3) If I disagree with P. Klein about the fact that Chicago “IS NOW” a blue-collar city, certainly I do agree that it [Chicago] is haunted by the ghosts of its blue-collar past.
Maybe, 5-7 questions were taken from the audience? Two of the questions came from Shannon Stratton. No microphone was provided to audience members.
Awkward. Slow. Dry. Reinforcing the notion that the scene is fragmented: divided into ghettos of race, gender, sexual orientation, politics, etc.
ah, but it will be awesome.
the entire conversation was video recorded and is available online: http://www.youtube.com/view_play_list?p=C906F238A9A23C7F
I just watched the whole thing last night. It was a GREAT discussion (with some aspects left out, but nonetheless..). In particular, Paul was fabulous — direct, clear, critical.
That being said, — I must add, oddly enough, that I agree with Paul Germanos above! I was expecting a very boring, cliched Consensus Correct affaire, and was thrilled to hear indiviual, very intriguing insights and ideas — but it would have been better if what Paulo suggests (reading between the lines as well) had happened. Thus — I enjoyed it in spite of itself. Wesley and I hope to get a dialogue/argument betweeen us two about it up over on Sharkforum soon.
Chicago is an international laughingstock. We, the people of Illinois, are broadly caricatured as fat morons — readily agreeing to empower cruel oppressors of an equally moronic nature.

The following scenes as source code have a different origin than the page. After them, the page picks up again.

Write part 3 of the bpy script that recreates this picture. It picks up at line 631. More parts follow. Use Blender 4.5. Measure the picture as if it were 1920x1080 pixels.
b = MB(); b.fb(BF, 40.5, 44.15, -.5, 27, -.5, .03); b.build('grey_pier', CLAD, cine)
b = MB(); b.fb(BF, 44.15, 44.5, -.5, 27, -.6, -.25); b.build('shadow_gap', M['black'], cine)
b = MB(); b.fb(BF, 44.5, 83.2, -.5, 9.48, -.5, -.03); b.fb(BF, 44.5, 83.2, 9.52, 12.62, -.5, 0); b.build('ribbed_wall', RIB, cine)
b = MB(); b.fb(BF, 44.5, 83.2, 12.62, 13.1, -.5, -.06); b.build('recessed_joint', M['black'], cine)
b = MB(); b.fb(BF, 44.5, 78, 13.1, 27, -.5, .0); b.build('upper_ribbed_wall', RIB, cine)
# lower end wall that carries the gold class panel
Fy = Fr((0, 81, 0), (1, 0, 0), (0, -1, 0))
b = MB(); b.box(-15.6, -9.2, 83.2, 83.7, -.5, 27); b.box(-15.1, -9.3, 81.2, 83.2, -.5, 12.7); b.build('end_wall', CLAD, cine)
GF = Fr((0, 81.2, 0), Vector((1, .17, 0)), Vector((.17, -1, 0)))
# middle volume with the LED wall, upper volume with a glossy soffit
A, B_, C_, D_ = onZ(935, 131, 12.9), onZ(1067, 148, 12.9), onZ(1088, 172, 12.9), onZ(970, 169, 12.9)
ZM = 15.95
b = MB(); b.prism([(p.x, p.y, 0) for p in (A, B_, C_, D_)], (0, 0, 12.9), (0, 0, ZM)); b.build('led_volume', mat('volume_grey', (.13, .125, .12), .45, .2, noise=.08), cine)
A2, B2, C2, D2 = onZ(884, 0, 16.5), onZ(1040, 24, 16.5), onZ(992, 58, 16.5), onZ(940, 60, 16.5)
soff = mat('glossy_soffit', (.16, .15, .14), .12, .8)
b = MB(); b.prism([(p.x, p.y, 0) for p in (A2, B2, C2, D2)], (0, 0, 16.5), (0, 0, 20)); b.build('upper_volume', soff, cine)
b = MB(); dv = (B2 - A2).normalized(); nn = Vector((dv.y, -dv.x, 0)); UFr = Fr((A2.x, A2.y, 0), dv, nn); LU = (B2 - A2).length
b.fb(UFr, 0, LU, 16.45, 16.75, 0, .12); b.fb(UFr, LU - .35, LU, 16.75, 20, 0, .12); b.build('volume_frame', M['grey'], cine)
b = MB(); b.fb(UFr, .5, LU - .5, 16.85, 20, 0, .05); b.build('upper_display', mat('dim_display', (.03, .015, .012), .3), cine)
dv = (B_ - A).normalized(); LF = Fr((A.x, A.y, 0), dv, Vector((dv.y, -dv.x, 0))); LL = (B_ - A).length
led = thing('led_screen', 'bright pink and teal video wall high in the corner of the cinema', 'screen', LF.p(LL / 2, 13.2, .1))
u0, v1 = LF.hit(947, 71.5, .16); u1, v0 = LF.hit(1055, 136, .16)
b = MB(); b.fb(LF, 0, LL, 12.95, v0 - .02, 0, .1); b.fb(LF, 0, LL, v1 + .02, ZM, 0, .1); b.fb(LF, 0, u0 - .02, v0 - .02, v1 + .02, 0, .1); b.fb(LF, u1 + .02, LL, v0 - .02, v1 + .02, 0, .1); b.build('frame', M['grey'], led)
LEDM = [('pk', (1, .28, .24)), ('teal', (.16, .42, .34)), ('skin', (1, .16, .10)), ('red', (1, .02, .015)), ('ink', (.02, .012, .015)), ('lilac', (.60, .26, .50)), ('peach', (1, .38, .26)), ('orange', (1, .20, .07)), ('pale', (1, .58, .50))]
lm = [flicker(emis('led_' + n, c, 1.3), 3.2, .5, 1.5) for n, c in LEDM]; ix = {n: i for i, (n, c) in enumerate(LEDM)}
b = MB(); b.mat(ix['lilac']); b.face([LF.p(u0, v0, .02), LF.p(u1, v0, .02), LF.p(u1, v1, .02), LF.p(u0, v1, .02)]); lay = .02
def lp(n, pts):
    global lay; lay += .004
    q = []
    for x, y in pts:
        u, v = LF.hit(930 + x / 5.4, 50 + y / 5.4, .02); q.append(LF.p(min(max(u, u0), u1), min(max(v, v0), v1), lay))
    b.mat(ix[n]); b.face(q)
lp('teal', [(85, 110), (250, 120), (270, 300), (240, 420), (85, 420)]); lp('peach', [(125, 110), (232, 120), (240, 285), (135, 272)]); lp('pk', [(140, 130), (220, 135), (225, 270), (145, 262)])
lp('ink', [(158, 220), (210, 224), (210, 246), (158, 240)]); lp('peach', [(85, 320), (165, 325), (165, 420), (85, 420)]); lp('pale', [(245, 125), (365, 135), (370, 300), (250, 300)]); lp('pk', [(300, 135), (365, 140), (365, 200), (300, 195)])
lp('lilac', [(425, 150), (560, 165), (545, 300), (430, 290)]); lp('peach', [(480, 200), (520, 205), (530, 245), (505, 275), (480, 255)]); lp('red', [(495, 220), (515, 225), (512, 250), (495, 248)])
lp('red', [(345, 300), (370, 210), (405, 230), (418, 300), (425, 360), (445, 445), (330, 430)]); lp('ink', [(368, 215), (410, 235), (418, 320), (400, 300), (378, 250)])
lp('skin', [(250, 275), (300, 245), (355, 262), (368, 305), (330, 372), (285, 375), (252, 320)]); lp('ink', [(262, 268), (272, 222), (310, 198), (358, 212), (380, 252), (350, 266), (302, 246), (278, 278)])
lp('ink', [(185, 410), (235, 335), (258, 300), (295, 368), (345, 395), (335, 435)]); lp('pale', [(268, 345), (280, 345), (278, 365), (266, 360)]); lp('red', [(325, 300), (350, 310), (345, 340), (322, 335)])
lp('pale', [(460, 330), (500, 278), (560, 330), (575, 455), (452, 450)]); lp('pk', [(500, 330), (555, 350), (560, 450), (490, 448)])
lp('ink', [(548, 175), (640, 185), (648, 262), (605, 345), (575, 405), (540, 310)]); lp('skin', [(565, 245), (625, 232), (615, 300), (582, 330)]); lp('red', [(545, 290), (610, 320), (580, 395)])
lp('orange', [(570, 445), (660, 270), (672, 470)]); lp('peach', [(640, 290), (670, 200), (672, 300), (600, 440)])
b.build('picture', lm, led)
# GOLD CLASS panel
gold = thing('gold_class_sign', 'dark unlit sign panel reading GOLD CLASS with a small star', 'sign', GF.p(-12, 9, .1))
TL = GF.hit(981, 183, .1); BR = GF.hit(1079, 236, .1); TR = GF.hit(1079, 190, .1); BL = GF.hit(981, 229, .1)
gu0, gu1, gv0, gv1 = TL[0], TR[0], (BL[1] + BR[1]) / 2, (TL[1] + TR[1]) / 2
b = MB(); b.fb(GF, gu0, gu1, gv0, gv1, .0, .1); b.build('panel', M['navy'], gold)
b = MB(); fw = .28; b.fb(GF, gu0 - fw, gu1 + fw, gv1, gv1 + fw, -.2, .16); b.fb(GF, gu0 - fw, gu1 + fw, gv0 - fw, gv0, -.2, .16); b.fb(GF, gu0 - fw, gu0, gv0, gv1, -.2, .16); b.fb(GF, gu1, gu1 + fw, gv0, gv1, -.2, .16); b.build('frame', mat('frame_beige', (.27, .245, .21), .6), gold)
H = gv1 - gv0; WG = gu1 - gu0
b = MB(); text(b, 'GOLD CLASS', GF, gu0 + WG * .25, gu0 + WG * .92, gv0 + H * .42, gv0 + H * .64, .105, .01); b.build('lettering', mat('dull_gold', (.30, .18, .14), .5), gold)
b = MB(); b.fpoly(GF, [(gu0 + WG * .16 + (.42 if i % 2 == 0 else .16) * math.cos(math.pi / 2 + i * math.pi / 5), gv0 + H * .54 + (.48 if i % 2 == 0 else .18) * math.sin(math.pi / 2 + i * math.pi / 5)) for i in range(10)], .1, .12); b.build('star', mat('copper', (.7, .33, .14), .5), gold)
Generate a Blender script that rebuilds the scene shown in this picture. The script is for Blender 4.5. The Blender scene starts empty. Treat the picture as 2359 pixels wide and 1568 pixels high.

Politics: Controlling the composition of the UC panel, and structuring the manner in which panel members interacted, the host made likely a certain outcome.
Find a certain point of view disagreeable? Then don’t acknowledge the existence of its proponent. That’s fixing. That’s Chicago.
Five panel members reading prepared statements consumed 30-60 minutes [?] on the front end; shutting down audience members wasted the back end.
Mark, you would think that “the Chicago artist” was a mythical creature — like the unicorn — and they just couldn’t find one to trot out onto the stage…
MacKenzie did a better job with Waxman, Yood, and Hixson here:
https://badatsports.com/2008/episode-143-roundtable-fun/
[Roundtable-roundtable; star-star; Chicago-Chicago]
As you imply, Paul it would have been much more interesting to have had a real excahange — amybe even open arguement.
I Love your description:” Find a certain point of view disagreeable? Then don’t acknowledge the existence of its proponent.” That, to me, is most of the artworld right now. Perhaps, especially Chicago, but most of it world-wide.